╔══

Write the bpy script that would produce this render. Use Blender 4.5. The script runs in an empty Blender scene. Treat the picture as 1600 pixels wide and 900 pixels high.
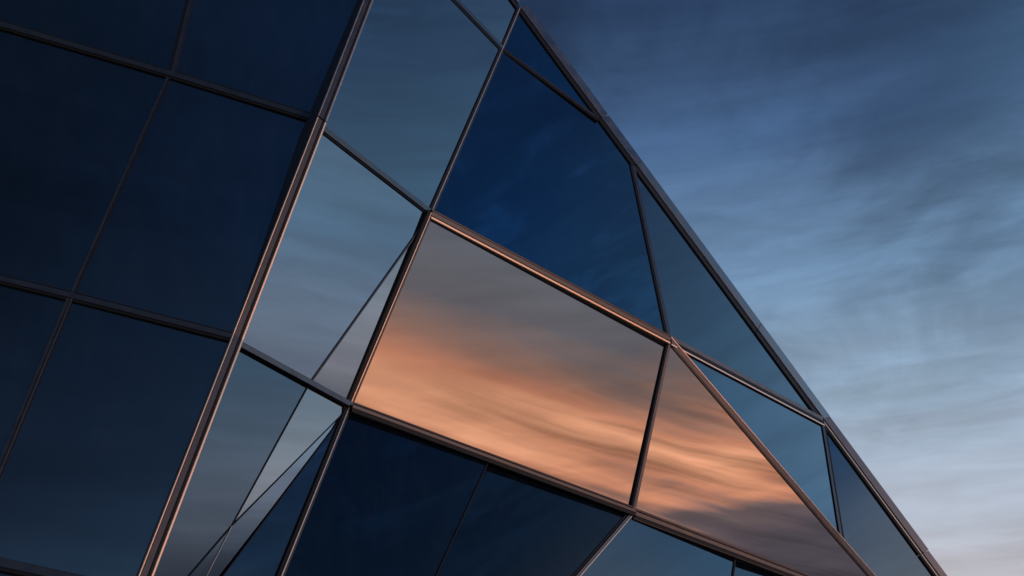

╚══
╔══

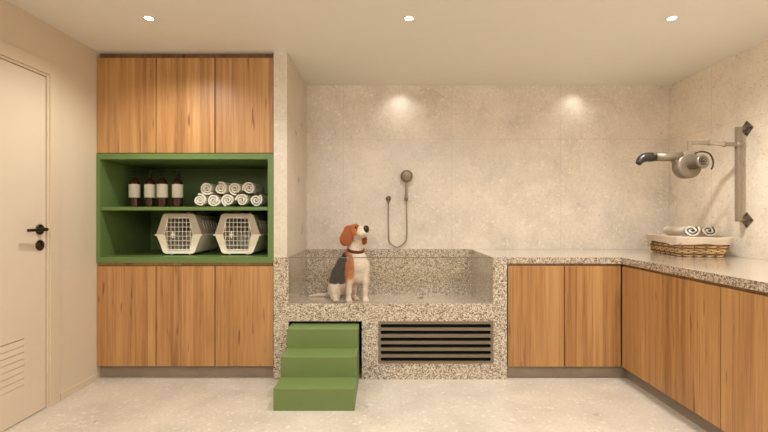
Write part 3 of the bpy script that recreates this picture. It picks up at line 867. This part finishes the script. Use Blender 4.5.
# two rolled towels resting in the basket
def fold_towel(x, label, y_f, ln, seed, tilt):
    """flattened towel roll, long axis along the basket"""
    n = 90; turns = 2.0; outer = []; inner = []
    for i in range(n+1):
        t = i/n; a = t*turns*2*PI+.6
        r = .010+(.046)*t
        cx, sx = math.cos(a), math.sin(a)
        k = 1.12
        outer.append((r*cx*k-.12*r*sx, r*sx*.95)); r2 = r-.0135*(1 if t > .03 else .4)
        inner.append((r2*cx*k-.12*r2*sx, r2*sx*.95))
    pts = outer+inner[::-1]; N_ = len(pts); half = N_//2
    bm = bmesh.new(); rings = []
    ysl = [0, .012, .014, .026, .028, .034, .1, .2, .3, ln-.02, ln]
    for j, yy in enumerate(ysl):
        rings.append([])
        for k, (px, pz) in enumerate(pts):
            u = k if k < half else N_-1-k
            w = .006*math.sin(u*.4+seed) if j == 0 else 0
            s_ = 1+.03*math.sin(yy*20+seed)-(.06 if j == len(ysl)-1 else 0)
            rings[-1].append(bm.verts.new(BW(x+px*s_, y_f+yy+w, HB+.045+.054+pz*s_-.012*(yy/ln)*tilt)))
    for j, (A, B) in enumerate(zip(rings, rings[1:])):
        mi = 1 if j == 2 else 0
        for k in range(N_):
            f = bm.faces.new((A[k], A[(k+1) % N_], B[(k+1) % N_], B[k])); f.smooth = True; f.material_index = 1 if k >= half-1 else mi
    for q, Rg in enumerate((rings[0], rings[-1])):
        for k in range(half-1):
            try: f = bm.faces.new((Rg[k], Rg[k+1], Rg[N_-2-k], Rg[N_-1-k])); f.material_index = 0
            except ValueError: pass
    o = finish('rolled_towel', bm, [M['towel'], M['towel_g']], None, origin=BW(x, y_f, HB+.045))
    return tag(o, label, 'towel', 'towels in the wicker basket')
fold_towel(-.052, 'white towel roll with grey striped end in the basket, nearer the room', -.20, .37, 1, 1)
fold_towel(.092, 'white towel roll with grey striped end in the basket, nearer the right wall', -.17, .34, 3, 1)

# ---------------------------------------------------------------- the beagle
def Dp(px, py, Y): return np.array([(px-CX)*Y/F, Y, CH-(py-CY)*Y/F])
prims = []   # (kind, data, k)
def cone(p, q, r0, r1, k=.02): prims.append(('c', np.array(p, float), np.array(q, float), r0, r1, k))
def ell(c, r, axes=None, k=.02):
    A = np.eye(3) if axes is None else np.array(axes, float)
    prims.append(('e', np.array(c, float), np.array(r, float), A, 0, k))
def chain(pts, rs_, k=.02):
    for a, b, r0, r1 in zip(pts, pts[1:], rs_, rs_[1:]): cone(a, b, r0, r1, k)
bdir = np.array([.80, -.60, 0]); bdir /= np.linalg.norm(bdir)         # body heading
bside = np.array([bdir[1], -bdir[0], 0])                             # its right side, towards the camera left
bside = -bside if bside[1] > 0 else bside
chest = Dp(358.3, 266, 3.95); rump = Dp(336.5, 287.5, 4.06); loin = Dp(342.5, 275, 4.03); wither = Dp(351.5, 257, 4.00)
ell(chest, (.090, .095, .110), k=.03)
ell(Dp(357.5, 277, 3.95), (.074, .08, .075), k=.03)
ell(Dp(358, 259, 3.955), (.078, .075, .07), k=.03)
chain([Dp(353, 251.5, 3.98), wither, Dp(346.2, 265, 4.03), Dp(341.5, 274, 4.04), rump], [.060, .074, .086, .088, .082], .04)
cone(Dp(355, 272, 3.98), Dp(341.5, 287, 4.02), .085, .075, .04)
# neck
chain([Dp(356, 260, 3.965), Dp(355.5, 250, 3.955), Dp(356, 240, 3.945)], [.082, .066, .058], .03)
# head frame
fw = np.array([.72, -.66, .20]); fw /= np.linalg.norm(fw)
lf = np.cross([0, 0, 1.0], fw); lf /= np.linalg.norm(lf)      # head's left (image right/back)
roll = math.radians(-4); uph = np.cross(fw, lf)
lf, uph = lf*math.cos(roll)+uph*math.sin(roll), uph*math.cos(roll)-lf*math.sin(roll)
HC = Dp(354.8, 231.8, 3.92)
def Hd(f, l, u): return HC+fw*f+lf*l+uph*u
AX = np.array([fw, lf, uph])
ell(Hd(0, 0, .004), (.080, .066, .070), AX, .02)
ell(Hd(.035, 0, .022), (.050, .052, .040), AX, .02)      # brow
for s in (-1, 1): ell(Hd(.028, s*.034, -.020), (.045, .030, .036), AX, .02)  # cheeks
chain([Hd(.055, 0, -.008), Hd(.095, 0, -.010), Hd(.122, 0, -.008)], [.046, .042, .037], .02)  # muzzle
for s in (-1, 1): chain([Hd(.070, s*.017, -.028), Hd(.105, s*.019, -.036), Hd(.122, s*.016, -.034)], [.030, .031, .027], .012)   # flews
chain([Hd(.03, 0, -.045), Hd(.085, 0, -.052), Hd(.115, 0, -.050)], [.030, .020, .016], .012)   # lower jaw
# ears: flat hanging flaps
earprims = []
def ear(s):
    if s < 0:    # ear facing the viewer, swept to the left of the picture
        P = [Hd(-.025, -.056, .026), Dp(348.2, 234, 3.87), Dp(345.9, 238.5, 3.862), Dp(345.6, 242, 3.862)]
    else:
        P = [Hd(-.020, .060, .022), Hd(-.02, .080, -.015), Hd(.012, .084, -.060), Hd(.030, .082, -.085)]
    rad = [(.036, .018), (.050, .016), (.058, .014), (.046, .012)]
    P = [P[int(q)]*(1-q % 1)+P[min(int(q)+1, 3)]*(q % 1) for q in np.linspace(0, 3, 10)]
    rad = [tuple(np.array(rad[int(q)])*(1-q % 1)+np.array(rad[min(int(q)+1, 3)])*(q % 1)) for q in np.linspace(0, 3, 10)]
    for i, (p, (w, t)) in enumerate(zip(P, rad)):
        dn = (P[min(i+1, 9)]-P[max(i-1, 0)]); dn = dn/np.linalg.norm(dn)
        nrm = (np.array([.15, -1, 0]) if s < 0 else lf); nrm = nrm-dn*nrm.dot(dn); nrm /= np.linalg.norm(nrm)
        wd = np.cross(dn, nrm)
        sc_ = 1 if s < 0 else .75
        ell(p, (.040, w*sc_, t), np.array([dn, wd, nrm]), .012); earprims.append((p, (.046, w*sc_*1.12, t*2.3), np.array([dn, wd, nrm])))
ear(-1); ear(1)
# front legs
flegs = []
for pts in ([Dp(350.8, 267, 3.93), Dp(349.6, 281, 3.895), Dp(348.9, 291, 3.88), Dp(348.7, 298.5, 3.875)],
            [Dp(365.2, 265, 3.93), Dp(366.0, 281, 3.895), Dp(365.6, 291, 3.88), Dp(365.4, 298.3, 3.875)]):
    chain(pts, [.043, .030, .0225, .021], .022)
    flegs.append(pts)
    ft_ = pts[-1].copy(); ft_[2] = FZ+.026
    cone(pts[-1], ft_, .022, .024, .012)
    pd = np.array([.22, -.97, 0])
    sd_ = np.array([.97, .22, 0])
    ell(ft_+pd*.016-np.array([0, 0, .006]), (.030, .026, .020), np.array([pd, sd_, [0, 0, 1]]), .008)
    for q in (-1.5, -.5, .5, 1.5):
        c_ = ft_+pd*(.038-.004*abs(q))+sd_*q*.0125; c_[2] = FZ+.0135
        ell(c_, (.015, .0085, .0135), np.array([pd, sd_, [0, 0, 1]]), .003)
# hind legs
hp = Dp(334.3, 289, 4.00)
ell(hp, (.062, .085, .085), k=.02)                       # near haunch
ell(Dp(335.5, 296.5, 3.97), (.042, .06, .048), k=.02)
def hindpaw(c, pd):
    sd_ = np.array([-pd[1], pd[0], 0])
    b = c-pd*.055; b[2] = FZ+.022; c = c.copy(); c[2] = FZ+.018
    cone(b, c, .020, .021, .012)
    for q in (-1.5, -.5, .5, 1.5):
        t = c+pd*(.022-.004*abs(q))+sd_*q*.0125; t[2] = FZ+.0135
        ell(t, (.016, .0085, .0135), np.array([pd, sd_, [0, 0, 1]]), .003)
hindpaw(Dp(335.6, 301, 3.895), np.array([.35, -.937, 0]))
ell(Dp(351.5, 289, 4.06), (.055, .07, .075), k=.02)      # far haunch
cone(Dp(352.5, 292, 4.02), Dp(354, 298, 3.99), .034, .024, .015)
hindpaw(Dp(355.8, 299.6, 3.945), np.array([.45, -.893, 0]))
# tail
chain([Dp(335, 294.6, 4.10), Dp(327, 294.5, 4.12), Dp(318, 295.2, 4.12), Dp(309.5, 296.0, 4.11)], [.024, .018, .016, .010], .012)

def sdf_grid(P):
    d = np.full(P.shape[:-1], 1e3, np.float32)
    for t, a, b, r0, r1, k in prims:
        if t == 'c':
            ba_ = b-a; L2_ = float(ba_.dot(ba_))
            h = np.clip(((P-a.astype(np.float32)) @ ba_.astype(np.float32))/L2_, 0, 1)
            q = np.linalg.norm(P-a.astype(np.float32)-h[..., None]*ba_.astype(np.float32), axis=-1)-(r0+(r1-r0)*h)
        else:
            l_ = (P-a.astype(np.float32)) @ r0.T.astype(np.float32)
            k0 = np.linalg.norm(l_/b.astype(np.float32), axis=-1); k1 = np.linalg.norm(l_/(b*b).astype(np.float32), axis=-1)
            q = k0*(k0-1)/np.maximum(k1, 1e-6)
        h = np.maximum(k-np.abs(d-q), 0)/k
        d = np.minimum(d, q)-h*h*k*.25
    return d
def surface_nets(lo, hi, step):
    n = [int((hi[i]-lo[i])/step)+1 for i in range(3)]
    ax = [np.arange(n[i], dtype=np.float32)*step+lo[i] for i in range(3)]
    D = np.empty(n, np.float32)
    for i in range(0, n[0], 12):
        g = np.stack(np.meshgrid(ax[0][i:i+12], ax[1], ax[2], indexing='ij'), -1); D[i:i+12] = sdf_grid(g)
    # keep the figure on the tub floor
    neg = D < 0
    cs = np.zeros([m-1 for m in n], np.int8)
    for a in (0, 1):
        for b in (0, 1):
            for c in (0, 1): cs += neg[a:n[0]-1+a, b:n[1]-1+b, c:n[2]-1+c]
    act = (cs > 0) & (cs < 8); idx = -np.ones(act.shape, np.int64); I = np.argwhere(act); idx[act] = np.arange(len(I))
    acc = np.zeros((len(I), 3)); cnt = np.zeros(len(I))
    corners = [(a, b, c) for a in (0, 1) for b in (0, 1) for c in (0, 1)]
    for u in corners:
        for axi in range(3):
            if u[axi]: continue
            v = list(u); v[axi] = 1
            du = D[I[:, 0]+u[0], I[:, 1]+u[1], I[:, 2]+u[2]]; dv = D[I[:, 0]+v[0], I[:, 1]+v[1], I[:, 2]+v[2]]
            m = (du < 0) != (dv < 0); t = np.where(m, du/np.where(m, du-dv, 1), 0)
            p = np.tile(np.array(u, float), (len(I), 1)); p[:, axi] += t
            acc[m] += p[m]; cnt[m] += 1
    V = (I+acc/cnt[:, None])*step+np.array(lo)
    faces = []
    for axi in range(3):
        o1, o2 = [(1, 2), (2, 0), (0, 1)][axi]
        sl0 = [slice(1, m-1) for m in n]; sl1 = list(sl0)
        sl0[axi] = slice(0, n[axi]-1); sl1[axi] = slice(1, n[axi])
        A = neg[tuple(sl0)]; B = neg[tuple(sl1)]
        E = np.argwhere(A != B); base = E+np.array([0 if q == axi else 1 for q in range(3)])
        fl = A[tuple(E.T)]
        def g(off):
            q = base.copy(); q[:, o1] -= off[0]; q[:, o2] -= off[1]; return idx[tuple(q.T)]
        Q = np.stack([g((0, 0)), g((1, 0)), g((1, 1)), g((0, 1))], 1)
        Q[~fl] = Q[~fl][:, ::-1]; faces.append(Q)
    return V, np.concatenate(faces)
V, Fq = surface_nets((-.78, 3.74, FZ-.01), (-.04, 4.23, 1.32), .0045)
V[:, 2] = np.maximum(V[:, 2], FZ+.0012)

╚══
╔══

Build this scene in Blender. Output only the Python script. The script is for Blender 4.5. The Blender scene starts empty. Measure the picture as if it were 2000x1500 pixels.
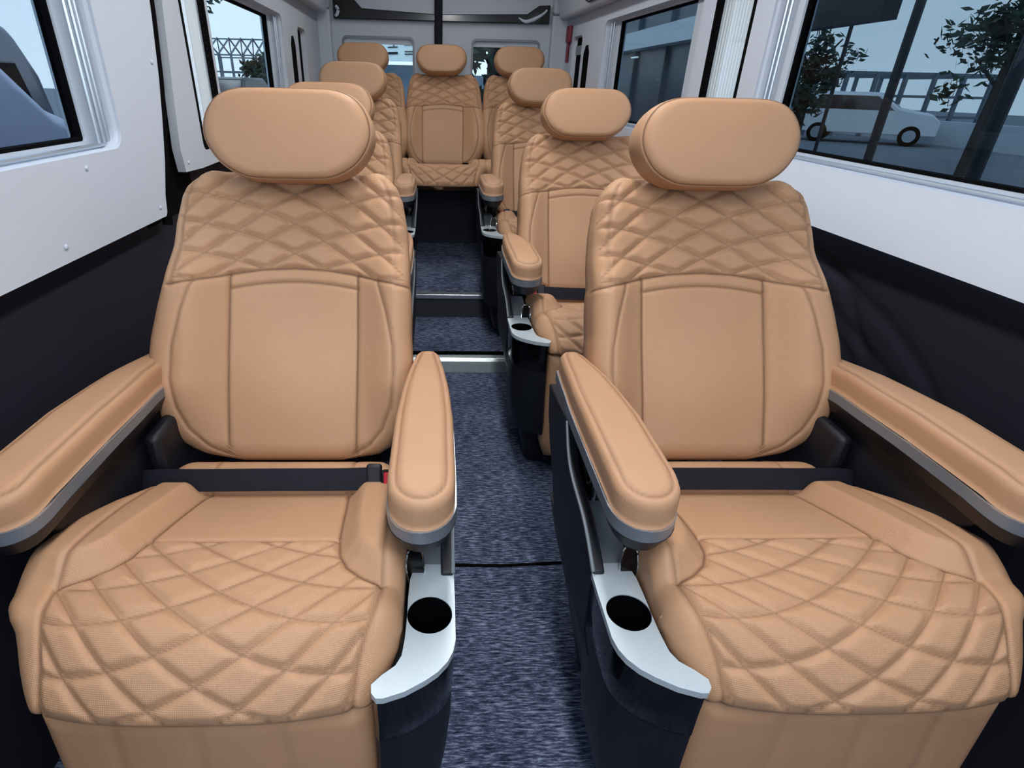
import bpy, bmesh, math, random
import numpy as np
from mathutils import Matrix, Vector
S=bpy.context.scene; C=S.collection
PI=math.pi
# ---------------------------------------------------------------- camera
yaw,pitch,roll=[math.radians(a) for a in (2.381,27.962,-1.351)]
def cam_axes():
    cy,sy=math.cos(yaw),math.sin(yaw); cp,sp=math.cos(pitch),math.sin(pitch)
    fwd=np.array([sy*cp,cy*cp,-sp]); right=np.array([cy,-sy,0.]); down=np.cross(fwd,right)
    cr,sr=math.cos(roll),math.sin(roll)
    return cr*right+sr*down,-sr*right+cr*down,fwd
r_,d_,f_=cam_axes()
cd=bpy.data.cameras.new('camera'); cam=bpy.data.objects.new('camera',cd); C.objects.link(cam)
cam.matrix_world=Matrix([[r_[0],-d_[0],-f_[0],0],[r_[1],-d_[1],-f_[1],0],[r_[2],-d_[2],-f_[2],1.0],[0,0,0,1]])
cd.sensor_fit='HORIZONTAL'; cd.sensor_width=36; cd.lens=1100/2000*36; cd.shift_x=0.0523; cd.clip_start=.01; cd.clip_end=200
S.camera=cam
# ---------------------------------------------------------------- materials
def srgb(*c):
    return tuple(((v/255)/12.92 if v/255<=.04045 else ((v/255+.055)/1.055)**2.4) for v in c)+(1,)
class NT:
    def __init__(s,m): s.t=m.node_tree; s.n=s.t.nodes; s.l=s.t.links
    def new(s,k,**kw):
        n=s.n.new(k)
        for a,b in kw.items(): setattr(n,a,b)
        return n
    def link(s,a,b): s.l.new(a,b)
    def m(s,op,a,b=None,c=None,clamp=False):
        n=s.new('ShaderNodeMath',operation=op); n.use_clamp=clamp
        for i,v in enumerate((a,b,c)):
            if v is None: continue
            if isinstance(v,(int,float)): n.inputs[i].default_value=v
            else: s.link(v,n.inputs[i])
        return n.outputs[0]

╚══

--- PROBLEM TO WORK ON ---
From the data above, gather every line that includes the word "Blender".

--- RESULT OF THIS TASK ---
Write the bpy script that would produce this render. Use Blender 4.5. The script runs in an empty Blender scene. Treat the picture as 1600 pixels wide and 900 pixels high.
Write part 3 of the bpy script that recreates this picture. It picks up at line 867. This part finishes the script. Use Blender 4.5.
Build this scene in Blender. Output only the Python script. The script is for Blender 4.5. The Blender scene starts empty. Measure the picture as if it were 2000x1500 pixels.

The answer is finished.